Hawthorne: Aerospace company SpaceX took to
Twitter to say that it is planning to land on Mars in as soon as two years
time.
The mission will involve sending a spacecraft
called the Red Dragon to Mars to retrieve samples collected by NASA’s Mars
rover and then return them to Earth.
SpaceX
has had big plans to usher in a new era of reusable rockets that could send the
first humans to Mars and return them home for a while. In 2011, SpaceX released
a video showing how they were going to re-land a rocket booster after launching
it to space — something that had never been done before.
On
December 21, 2015, SpaceX successfully landed its first reusable rocket, a
Falcon 9, on a launch pad. They followed that up on April 8, 2016 by
successfully landing another Falcon 9 on a barge floating in the ocean. Musk
has announced plans to relaunch this Falcon 9 as early as May.
The
Red Dragon will be launched into space with the Falcon Heavy rocket, which is
kind of like the Falcon 9 on steroids. SpaceX has announced plans to launch the
rocket into space as soon as November 2016.
SpaceX
has boasted that the Falcon Heavy is the world’s most powerful rocket, capable
of carrying twice the payload of the Space Shuttle. Only the Saturn V, the
rocket used to launch astronauts to the moon in the Apollo program, was capable
of delivering more payload to orbit.
SpaceX
plans to land on Mars using a simple approach that’s never been tried before.

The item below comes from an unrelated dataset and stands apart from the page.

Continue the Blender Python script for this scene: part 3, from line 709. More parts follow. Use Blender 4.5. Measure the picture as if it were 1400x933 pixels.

This
is SpaceX’s Dragon spacecraft, which is not designed to carry humans, sitting
on the Red Planet:
This
unmanned Dragon capsule has been making trips to the International Space
Station ( ISS) since 2010. But to get to Mars, which is 560,000 times farther,
the Dragon will need to ride a more powerful rocket than the Falcon 9, which it
takes to the ISS. Getting to Mars is easy compared to landing on it because the
Martian atmosphere is a tricky beast to control.
The
Martian atmosphere is about 1,000 times thinner than Earth’s, so simple
parachutes won’t slow a vehicle down enough to land safely. But that atmosphere
is still thick enough to generate a great deal of heat from friction against a
spacecraft. Therefore, to land on Mars, one has to have a spacecraft with a
heat shield that can withstand temperature of 1600 degrees Fahrenheit. Luckily,
Dragon’s heat shield can protect it against temperatures of over 3,000 degrees
Fahrenheit, so plummeting toward Mars shouldn’t be a problem heat-wise.
But
there’s still the problem of slowing down. Although gravity on Mars is about
1/3rd of what it is on Earth, the vehicle is still plummeting toward the ground
at over 1,000 miles per hour after entering Mars’ atmosphere. If it were to hit
the ground at those speeds, it would be a disaster.
The
way that SpaceX aims to deal with this tricky problem is to use the thrusters
on board the Dragon spacecraft to first redirect its momentum from downward to
sideways, thus reducing its speed. And then, as the spacecraft continues to
plunge toward the surface, it will fire its thrusters one final time for a
soft, vertical touch down.
This
sort of landing is unlike anything that anyone has ever tried before.
This mission marks an important milestone in
the partnership between NASA and SpaceX, bringing them one step closer to
achieving their goal of sending humans to Mars in by the 2030s.